Heck SOP problems are just the visible sign of all sorts of problems. These include bad management, poor direction from headquarters in Washington DC, terrible federal hiring processes, etc.

I don't think that going to a private system is the solution because I see contractors basically just squeezing as much cash out of the federal government but providing crappy service. Every other privatized government operation that I see is basically a joke. Check out the privatized security at military bases around the country.

I have a bunch of ideas to make the system better. But the bottom line for me is that I would make every level of the organization accountable not just for knowing the SOP but following it. I'd hire independent evaluators to check each airport on a regular basis.

Then I would make raises, promotions, and discipline decisions based largely on the report of these auditors. Screeners who want raises and promotions would need to demonstrate a pattern of following the SOP. Likewise Leads, Supervisors, Screening Managers, FSDs would need to ensure that their people were following the SOP.

This would need to be a substantial oversight effort. You can't evaluate an airport with one pass through a checkpoint. And you wouldn't remove someone from his job simply because of one report. The auditors would have to visit the airport multiple times, write reports on violations, and look for improvement or failure to improve.

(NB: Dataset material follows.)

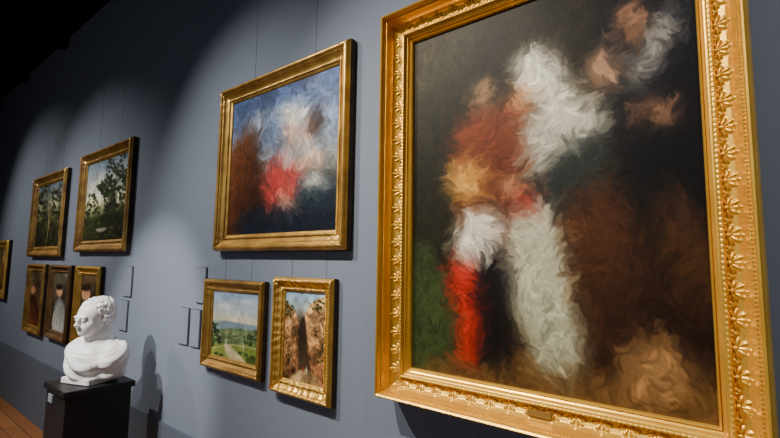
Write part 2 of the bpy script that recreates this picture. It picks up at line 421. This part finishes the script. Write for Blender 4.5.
# ================================================================== landscapes
def trees(p,poly,n,cols,size): p.dabs(poly,n,cols,size,asp=.65,alpha=.8)
GR = [(44,60,28),(64,84,38),(30,42,22),(86,100,50)]
w = .10
e3,p = painting('gilt-framed landscape painting with tall trees under pale sky',-4.70,-3.60,.063,.940,w,.052,PROF_B,m_gold3,.005,41,std(w,1.3),.005,wx=(-4.4,-3.95))
p.grad([(0,(130,150,170)),(.25,(180,190,194)),(.5,(222,216,188)),(.64,(150,150,112)),(.74,(72,80,44)),(1,(34,36,22))],nz=.2)
S = p.shape; K = p.stroke; G = p.glow
G(100,182,12,8,(232,228,210),.6); G(92,168,10,6,(150,166,184),.5)
S([(84,224),(100,216),(128,214),(130,250),(80,250)],(56,64,34),c2=(32,34,20),vol=.1,soft=3,mott=.5)
trees(p,[(86,200),(91,192),(97,198),(100,226),(84,232)],70,GR,1.8)
K([(112,234),(113,205),(117,174)],1.6,(44,34,24)); K([(107,232),(109,204),(104,184)],1,(48,38,26)); K([(113,200),(120,186)],.9,(44,34,24))
for pl in ([(106,164),(114,152),(124,149),(129,160),(127,182),(108,180)],[(108,176),(128,170),(128,200),(112,200)],[(98,186),(107,174),(114,188),(105,198)],[(104,196),(114,190),(116,212),(105,216)]):
    trees(p,pl,80,[(44,56,30),(62,76,38),(30,40,22)],1.8)
trees(p,[(108,208),(128,200),(128,228),(106,230)],80,[(44,54,28),(30,38,22),(60,72,36)],1.8)
trees(p,[(84,228),(126,224),(124,246),(80,247)],80,[(64,70,34),(40,46,24),(98,94,52)],2)
S([(96,229),(106,227.5),(104,231),(98,232)],(170,170,150),vol=.1,soft=1.2)
p.build(e3,m_oil)
w = .11
e4,p = painting('dark gilt-framed painting of a shady forest',-6.2,-5.10,.02,.89,w,.052,PROF_B,m_gold3,.006,51,std(w,1.4),.006,wx=(-5.95,-5.4))
p.grad([(0,(104,122,136)),(.3,(140,140,116)),(.55,(84,84,52)),(1,(36,34,22))],nz=.4)
S = p.shape; K = p.stroke
trees(p,[(34,184),(46,180),(48,205),(40,244),(32,248)],90,[(44,52,26),(64,68,34),(30,34,20)],1.9)
trees(p,[(52,188),(62,180),(60,230),(51,236)],70,[(48,56,28),(70,66,36),(30,34,20)],1.7)
trees(p,[(34,232),(60,230),(59,248),(32,250)],50,[(60,58,30),(40,40,22)],2)
K([(46,244),(49,220),(48,200)],1.2,(170,150,112)); p.build(e4,m_oil)
w = .070
e5,p = painting('small gilt-framed landscape of a sunny garden terrace',-2.46,-1.895,-.59,-.10,w,.040,PROF_B,m_gold2,.0028,61,std(w,.8,.10),.003,wx=(-2.3,-2.05),ztop=Z0+.054)
p.grad([(0,(150,178,206)),(.25,(190,202,210)),(.42,(222,216,190)),(.5,(150,164,150)),(.62,(124,142,80)),(.8,(136,148,74)),(1,(84,92,50))],nz=.1)
S = p.shape; K = p.stroke; E = p.ell; G = p.glow
G(225,306,12,3,(226,226,220),.6); G(246,302,9,3,(220,222,222),.6)
S([(208,326),(222,321),(238,323),(262,328),(262,336),(208,334)],(134,154,164),vol=.05,soft=1.5)
S([(208,333),(230,328),(262,333),(262,344),(208,342)],(112,130,92),vol=.05,soft=1.5,mott=.4)
for i in range(26): E(p.rs.uniform(210,258),p.rs.uniform(332,340),p.rs.uniform(1,2.4),p.rs.uniform(.5,1.2),[(78,98,58),(170,160,126),(96,116,70),(150,150,120)][i%4],vol=.1,soft=.8)
trees(p,[(209,322),(216,320),(222,332),(220,344),(208,348)],50,[(48,70,38),(64,86,44),(36,50,30)],1.6)
trees(p,[(244,336),(259,330),(259,346),(243,345)],45,[(52,74,38),(68,88,46),(36,52,30)],1.5)
S([(208,349),(224,344),(262,350),(262,364),(208,358)],(150,160,84),c2=(118,134,64),vol=.05,soft=1)
S([(224,346),(230,346),(250,368),(232,364)],(206,194,152),vol=.05,soft=1)
S([(208,358),(228,360),(232,374),(208,370)],(66,80,42),vol=.1,soft=1.5); S([(246,358),(262,360),(262,376),(252,372)],(74,90,46),vol=.1,soft=1.5)
for (x,y) in ((216,353),(221,355),(240,353),(246,355),(252,357),(214,362),(220,364)): E(x,y,2.2,1.3,(70,94,46),vol=.2); K([(x-1,y+1.4),(x+2.4,y+1.4)],.6,(50,60,34),alpha=.6)
K([(243,340),(243.6,351)],.9,(230,224,206)); K([(226,338),(226,344)],.8,(216,206,180)); K([(212,348),(232,345),(259,350)],.6,(214,208,176),alpha=.8)
p.build(e5,m_oil)
w = .070
e6,p = painting('small ornate bright gilt-framed painting of a rocky ravine',-1.815,-1.40,-.612,-.070,w,.040,PROF_B,m_gold5,.0025,71,
   [(p_rocaille,dict(size=.14,w=w,amp=.007)),(p_rope,dict(ic=.21*w,half=.008,space=.016,amp=.002)),(p_bead,dict(ic=.77*w,rad=.0036,space=.010,amp=.0025))],.0025,wx=(-1.72,-1.48),ztop=Z0+.054)
p.grad([(0,(140,168,196)),(.18,(178,190,192)),(.32,(120,104,78)),(.8,(96,70,46)),(1,(132,106,72))],nz=.3)
S = p.shape; K = p.stroke; E = p.ell; G = p.glow
S([(278,310),(284,302),(291,306),(296,314),(300,330),(302,360),(298,388),(276,386)],(178,138,94),c2=(110,78,50),g=((282,305),(302,365)),vol=.15,mott=.9,fold=(.3,1,7,.12))
S([(304,322),(308,308),(313,302),(322,298),(334,302),(332,396),(312,394),(305,360)],(196,156,108),c2=(128,90,58),g=((326,305),(308,375)),vol=.15,mott=.9,fold=(.3,-1,8,.12))
S([(299,326),(305,318),(308,350),(311,386),(298,384),(299,356)],(56,44,34),c2=(84,68,52),g=((302,330),(304,384)),vol=.05,soft=3)
for i in range(100):
    x = p.rs.uniform(279,331); y = p.rs.uniform(314,384)
    if 297 < x < 310: continue
    c = [(92,66,44),(214,180,130),(72,52,36),(160,122,80),(116,98,66)][i%5]
    K([(x,y),(x+p.rs.uniform(-1.5,1.5),y+p.rs.uniform(3,9))],p.rs.uniform(.8,1.8),c,alpha=.5,soft=1.2)
p.dabs([(279,304),(288,300),(296,310),(292,316),(280,316)],40,GR,1.3); p.dabs([(308,304),(328,296),(330,306),(312,312)],45,GR,1.3); p.dabs([(280,340),(290,344),(290,360),(280,360)],22,GR,1.2); p.dabs([(316,350),(328,346),(328,366),(316,364)],20,GR,1.2)
S([(290,378),(300,370),(310,371),(318,380),(322,396),(288,390)],(186,160,116),c2=(140,112,76),vol=.1,soft=2,mott=.5)
K([(303,366),(303,373)],1.6,(150,54,44)); K([(306.5,367),(306.5,374)],1.3,(216,208,190))
p.build(e6,m_oil)
w = .08
e7,p = painting('small gilt-framed portrait of a person in dark coat',-4.62,-4.06,-.74,-.055,w,.045,PROF_B,m_gold5,.005,81,std(w,1.2),.005)
p.grad([(0,(104,86,62)),(1,(58,46,34))],nz=.3); S = p.shape; E = p.ell
S([(77,332),(80,312),(86,304),(92,310),(96,336)],(40,38,44),c2=(70,64,60),vol=.2)
S([(83.5,304),(88.5,304),(88,316),(85,316)],(214,206,192),vol=.1); E(86,294,4.4,7.4,(214,164,128),vol=.2,volw=2); E(86,287.6,4.6,3.4,(66,48,36))
S([(76,334),(97,336),(95,346),(74,344)],(150,106,66),vol=.2); p.build(e7,m_oil)
e8,p = painting('small dark brown framed portrait of a person in white dress',-5.37,-4.76,-.75,-.055,w,.045,PROF_B,m_gold4,.005,91,std(w,1.2),.005)
p.grad([(0,(96,92,78)),(.6,(74,66,52)),(1,(52,42,32))],nz=.3); S = p.shape; E = p.ell
S([(52,330),(55,305),(59,298),(64,304),(67,334)],(196,196,190),c2=(136,138,136),vol=.2,fold=(1,.1,4,.15)); E(59.5,291.6,3.2,5.5,(214,166,132)); E(59.5,287,3.4,2.8,(56,40,32))
p.build(e8,m_oil)
e9,p = painting('small gilt-framed painting of a seated figure in brown',-6.15,-5.54,-.77,-.055,w,.045,PROF_B,m_gold3,.006,101,std(w,1.2),.006)
p.grad([(0,(96,80,56)),(1,(60,44,30))],nz=.4); S = p.shape; E = p.ell
S([(26,324),(29,300),(33,296),(37,302),(38,330)],(134,78,48),c2=(72,44,32),vol=.3); E(33,290,2.8,4.6,(200,146,110)); p.build(e9,m_oil)
e10,p = painting('small gilt-framed painting in warm brown tones',-8.1,-7.1,-.50,.23,.11,.052,PROF_B,m_gold5,.008,111,std(.11,1.5),.008)
p.grad([(0,(120,106,80)),(.5,(160,120,70)),(1,(80,60,38))],nz=.4); p.build(e10,m_oil)

# ================================================================== wall labels
m_lab = mk_mat('label_card', (.15,.178,.23), .6, col2=(.175,.205,.26), nscale=60)
m_rim = mk_mat('label_edge', (.075,.088,.115), .5)
def wall_label(x0,x1,z0,z1,lab):
    e = empty('wall_label',((x0+x1)/2,0,Z0+z0),lab,'museum label','exhibit labels on the wall')
    X = e.location.x
    box('backing',(x0-X,-.009,0),(x1-X,0,z1-z0),m_rim,e,bev=.002)
    box('card',(x0-X+.005,-.0115,.005),(x1-X-.005,-.0085,z1-z0-.005),m_lab,e)
wall_label(-2.78,-2.665,-.51,-.285,'grey exhibit text panel on the wall, one of a pair')
wall_label(-2.645,-2.53,-.51,-.285,'grey exhibit text panel on the wall, one of a pair')
wall_label(-2.60,-2.49,-.25,-.035,'grey exhibit text panel mounted above two others')
wall_label(-3.66,-3.52,-.27,-.045,'grey exhibit text panel below the tree landscape')
wall_label(-3.70,-3.56,-.52,-.295,'grey exhibit text panel below another label')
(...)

It would end the cowboy mentality that happens at every level of the organization. Their needs to be oversight. Good screeners want to be evaluated and have no problem having their actions observed.

6) TSA needs to do a better job spreading information.

There are some parts of the SOP and some TSA info that probably needs to be kept from the general public. But there should be a document that TSA can show to the public and make available online that outlines some basic TSA policies. The supervisor should have access to a document that says "video tape cassettes must be x-rayed" or whatever.

SSI shouldn't be a way for the TSA to avoid accountability. It should be designed to keep sensitive info away from people who would harm us. And reasonable speaking any document made available to as many people as the SOP is, is probably in the terrorists hands already.